March Cattle on Feed Report Recap


USDA released their monthly Cattle on Feed report this Friday afternoon (Mar 23). The report showed that 11.677 million head of cattle were in feedlots with 1,000 head capacity or larger on March 1 of this year. This is 2.6% above last year’s on feed number for the same point in time. Pre-report expectations looked for cattle on feed to be up 2.3%, so the reported value was mostly in line with this estimate. Placements into feedlots during February totaled 1.714 million head, up 2.8% from last year. Pre-report estimates pegged placements to be higher by 2.7%, so again the reported number is about spot on. Cattle marketed during February totaled 1.755 million head, down 2.0% from last year. The expectation was for marketing to be lower by 0.5%, so the reported number is likely to be viewed as bearish by most (especially given that it is below the lowest estimate of -1.8%).

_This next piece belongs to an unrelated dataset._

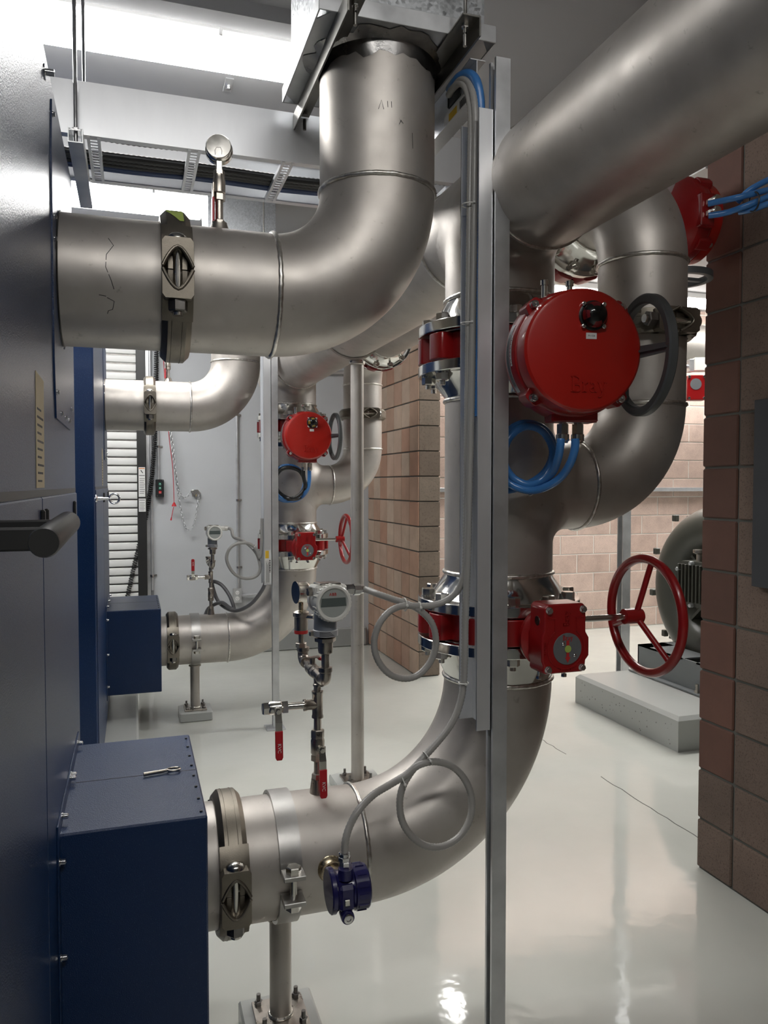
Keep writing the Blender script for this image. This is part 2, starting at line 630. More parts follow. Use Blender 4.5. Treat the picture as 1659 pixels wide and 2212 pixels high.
lamp('strip_light', -1.6, .76, 3.32, 3.615, 'long white strip light on the ceiling above the front blue cabinet')
lamp('strip_light', -2.2, .48, 5.21, 5.63, 'white strip light seen beneath the cable ladder, beyond it')
lamp('strip_light', 2.8, 6.6, 4.3, 4.62, 'white strip light over the hall beyond the block wall opening', LAMPR)
lamp('strip_light', 2.8, 6.6, 6.5, 6.8, 'white strip light close to the pink block hall wall', LAMPR)
lamp('strip_light', -1.2, 1.4, -.55, -.25, 'white strip light on the ceiling in front of all the pipework', LAMPF)


# ================================================================ blue cabinets
MX = -.169


def hexb(p, axis, af, h, washer=0):
    m = MB()
    if washer:
        m.lathe(p, axis, [(0, washer), (.002, washer)], 16)
    return m.hexa(p, axis, af, h)


def cabinet(dy, near):
    a, b = .67 + dy, 2.56 + dy
    if near:
        t = thing('blower_cabinet', 'tall navy blue steel cabinet with the black grip handle and yellowed sticker', 'cabinet', (-.9, (a + b) / 2, .1))
    else:
        t = thing('blower_cabinet', 'navy blue steel cabinet with the chrome handle, beside the roll-up door', 'cabinet', (-.9, (a + b) / 2, .1))
    MB().box(-1.6, MX, a, b, .1, 2.49, .006).build('cabinet_body', BLUE, t)
    # side plate round the outlet pipe
    cy = PY + dy
    hole = [(.168 * math.cos(i * PI / 12), .168 * math.sin(i * PI / 12)) for i in range(24)]
    out = []
    for x, z in hole:
        s = 1 / max(abs(x), abs(z)) if False else 1
        k = min(.235 / max(abs(x), 1e-6), .36 / max(abs(z), 1e-6))
        out.append((x * k, z * k))
    MB().ring2(out, hole, (MX, cy + .02, 2.075), (0, 1, 0), (0, 0, 1), (.004, 0, 0)).build('outlet_plate', BLUE, t)
    for yy, zz in ((-.2, .33), (-.2, .1), (-.2, .05), (-.2, -.3), (-.1, -.34), (.02, -.34), (.14, -.34), (.235, -.3), (.235, .1)):
        hexb((MX + .004, cy + .02 + yy, 2.075 + zz), (1, 0, 0), .009, .006, .007).build('bolt', CHROME, t)
    # door seam, doors
    MB().box(MX, MX + .005, a + .01, b - .012, 1.556, 2.47, .002).build('upper_panel', BLUE, t) if False else None
    MB().box(MX - .001, MX + .004, a + .02, 1.6 + dy, .14, 1.538, .003).build('door', BLUE, t)
    d2 = MB().box(MX - .001, MX + .004, 1.606 + dy, 2.548 + dy, .14, 1.538, .003).build('door', BLUE, t)
    MB().box(MX - .001, MX + .0012, a + .02, b - .02, 1.539, 1.552).build('door_gap', BLACKM, t)
    for yy in (1.575, 1.64, 2.40):
        MB().box(MX + .003, MX + .012, yy - .008 + dy, yy + .008 + dy, 1.46, 1.515, .003).build('door_latch', BLACKM, t)
    MB().lathe((MX, 1.797 + dy, 2.431), (1, 0, 0), [(0, .016), (.003, .016), (.004, .007), (.02, .007), (.021, .004)], 14).build('top_pin', CHROME, t)
    # sticker
    s0 = MB().prism([(1.542, 1.556), (1.673, 1.556), (1.686, 1.768), (1.556, 1.772)], (MX + .0004, dy, 0), (0, 1, 0), (0, 0, 1), (.0008, 0, 0)).build('data_sticker', CREAM, t)
    ik = MB()
    for k in range(10):
        ik.box(MX + .0012, MX + .0016, 1.565 + dy, 1.60 + .05 * ((k * 7) % 3) / 3 + .03 + dy, 1.567 + .015 * k, 1.571 + .015 * k)
    ik.build('sticker_print', INK, s0)
    if near:
        g = MB().tube([(-.075, .735, 1.511), (-.075, .74, 1.511), (-.075, 1.0, 1.516), (-.075, 1.005, 1.516)], [.0125, .0138, .0138, .0125], 28).build('grip_handle', BLACKM, t)
        for yy in (.79, .955):
            MB().box(MX, -.08, yy - .006, yy + .006, 1.500, 1.522, .002).build('handle_arm', BLACKM, t)
    else:
        MB().tube(spline([(MX, 3.80, 1.497), (-.12, 3.80, 1.497), (-.10, 3.80, 1.497)], .01), .006, 12).lathe((-.135, 3.80, 1.497), (1, 0, 0), [(-.03, .02), (-.026, .02), (-.02, .009), (.015, .006)], 16).build('door_handle', CHROME, t)
        MB().tube(arc((-.083, 3.80, 1.497), (1, 0, 0), (0, 0, 1), .022, 0, 2 * PI, 28)[:-1], .0055, 10, True).build('handle_ring', CHROME, t)
    # equipment curb
    pad = MB().box(-1.75, .015, a - .12, b + .14, 0, .1, .012).build('equipment_curb', PADM)
    tag(pad, 'low grey concrete curb under the ' + ('cabinet with the black grip handle' if near else 'cabinet beside the roll-up door'), 'concrete curb')
    # cover box round the lower inlet
    bx = thing('pipe_cover_box', ('navy steel box with a small key lying on its lid, round the lower pipe' if near else 'navy steel box round the lower pipe of the rear cabinet'), 'metal box', (0, cy, .28))
    if near:
        MB().box(MX + .004, .156, 1.805, 2.421, .275, .794, .004).build('box_body', BLUE, bx)
    else:
        MB().box(MX + .004, .156, 1.79 + dy, 2.421 + dy, .275, .794, .004).build('box_body', BLUE, bx)
    x1 = .156
    MB().box(MX + .02, x1 - .004, cy - .0012, cy + .0012, .7938, .7946).build('lid_seam', BLACKM, bx)
    for k in range(8):
        MB().box(x1 - .016, x1 - .009, 1.83 + .078 * k + dy, 1.836 + .078 * k + dy, .794, .7975, .001).build('lid_screw', BLACKM, bx)
    fl = MB().box(MX + .004, MX + .008, 1.77 + dy, 2.45 + dy, .25, .826, .001).build('box_flange', BLUE, bx)
    for k, (yy, zz) in enumerate(((1.79, .74), (1.79, .527), (1.79, .33), (1.86, .812), (2.10, .812), (2.125, .812), (2.38, .812))):
        MB().lathe((MX + .008, yy + dy, zz), (1, 0, 0), [(0, .009), (.002, .009), (.003, .0065), (.012, .0065), (.014, .004)], 14).build('bolt', CHROME, bx)
    return t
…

The higher on feed number should not be too alarming. As has been mentioned here in the past, there were many lightweight cattle put on feed durring the latter part of 2011 and some of these are still lingering around. The higher placements, on the other hand does buck the trend of the past two reports which showed lighter placements compared to year ago levels. The lower move in the corn market along with steady to higher cattle prices throughout the month of February tilted the feeding profitability window into positive territory. This led to an increased incentive for feedlots to procure cattle since they could, for all intents and purposes, lock in a profit. As a result feeders were aggressive in locating cattle to place on feed and this shows up in this month’s report. The lack of available cattle in the U.S. led to an increase of feeder cattle imports from Mexico filling U.S. yards. Heavy cattle placements, those over 800 pounds, experienced the largest increase from year ago levels, which should not be a surprise since it was at this time in 2011 that the drought was really taking hold of the Southern Plains and light placements were growing.